An Epic Day for Classics Department

Digital manuscript of great mathematician Archimedes, with help from Holy Cross students, goes public



The oldest book on books.google.com got hundreds of years older at 2 p.m. on Oct. 29.

After months of poring over digital photography and initial transcriptions, students gathered in the St. Isidore of Seville Computer Lab at Holy Cross, where they conducted their work, to watch and celebrate as the electronic edition of a 10th century manuscript of the great mathematician Archimedes became available on the project’s Web site.

The manuscript was recycled when the original text (the palimpsest) was scraped off, and overwritten to create a prayer book in the 13th century. The discovery of the palimpsest in 1906 created a sensation in the scholarly world because it includes works of Archimedes that are nowhere else preserved. The manuscript disappeared during World War I, and only resurfaced in the 1990s.

For the past decade, the Archimedes Project, made up of an international team of scholars, has worked on the conservation of the badly damaged text. With the aid of digital imaging processing, the project has been able to bring out parts of the palimpsest not previously legible.

Beginning in March, 10 Holy Cross classics majors (and a group of undergraduate Greek students at Furman University) worked with digital photography and initial transcriptions of the palimpsest by classicists at Oxford and Stanford universities. After adding accents and punctuation to the bare letters recorded in the manuscript, the students created documents structured in XML following the guidelines of the Text Encoding Initiative. The resulting electronic texts can be used to generate print editions and web pages, or can be queried and manipulated interactively.

The XML texts can also be coordinated with the digital images to make possible illustrated interactive editions unlike anything that can be achieved in print. A second team of three Holy Cross students worked in parallel with the editorial team to evaluate the effectiveness of different approaches to indexing texts and images.

The Holy Cross editorial team included: Jennifer Adams ’10, Jennifer Curtin ’10, Christopher D’Alessandro ’10, William G. Dolan ’10, Scott Dube ’10, Michael Kinney ’10, Joshua Whelan ’10, Katherine Schmieg ’09, Patrick Walsh ’09, and Stephanie Wheeler ’09.

The following students participated in the experimental indexing of texts and images: Michael McGlinn ’08, Greg Kakas ’08 and Danielle Bacon ’09.

Also, digital models of the manuscript were produced by Gabe Weaver ’04, a graduate student in the department of computer science at Dartmouth College. Weaver majored in classics and mathematics and computer science at Holy Cross.

The Holy Cross group was directed by Neel Smith, associate professor of classics, who says the release of this information to the public is significant.

The manuscript is the unique source for two of Archimedes Treatises, The Method and Stomachion, and it is the unique source for the Greek text of On Floating Bodies.
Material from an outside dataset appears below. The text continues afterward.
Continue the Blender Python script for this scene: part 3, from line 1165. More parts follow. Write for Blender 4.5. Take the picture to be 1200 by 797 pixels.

Discovered in 1906 by J.L. Heiberg, it plays a prominent role in his 1910-15 edition of the works of Archimedes, upon which all subsequent work on Archimedes has been based. The manuscript was in private hands throughout much of the 20th century, and was sold at auction to a private collector on Oct. 29, 1998. The owner deposited the manuscript at The Walters Art Museum in Baltimore, a few months later. Since that date the manuscript has been the subject of conservation, imaging and scholarship.

Archimedes was arguably the greatest mathematician of antiquity. His writings creatively blend ideas from pure and applied mathematics to solve an astonishing range of problems, from whimsical puzzles to fundamental mathematical values (e.g., he showed how to approximate pi to an arbitrary degree of precision), and mathematical models for physics (e.g., in hydrostatics, and mechanics).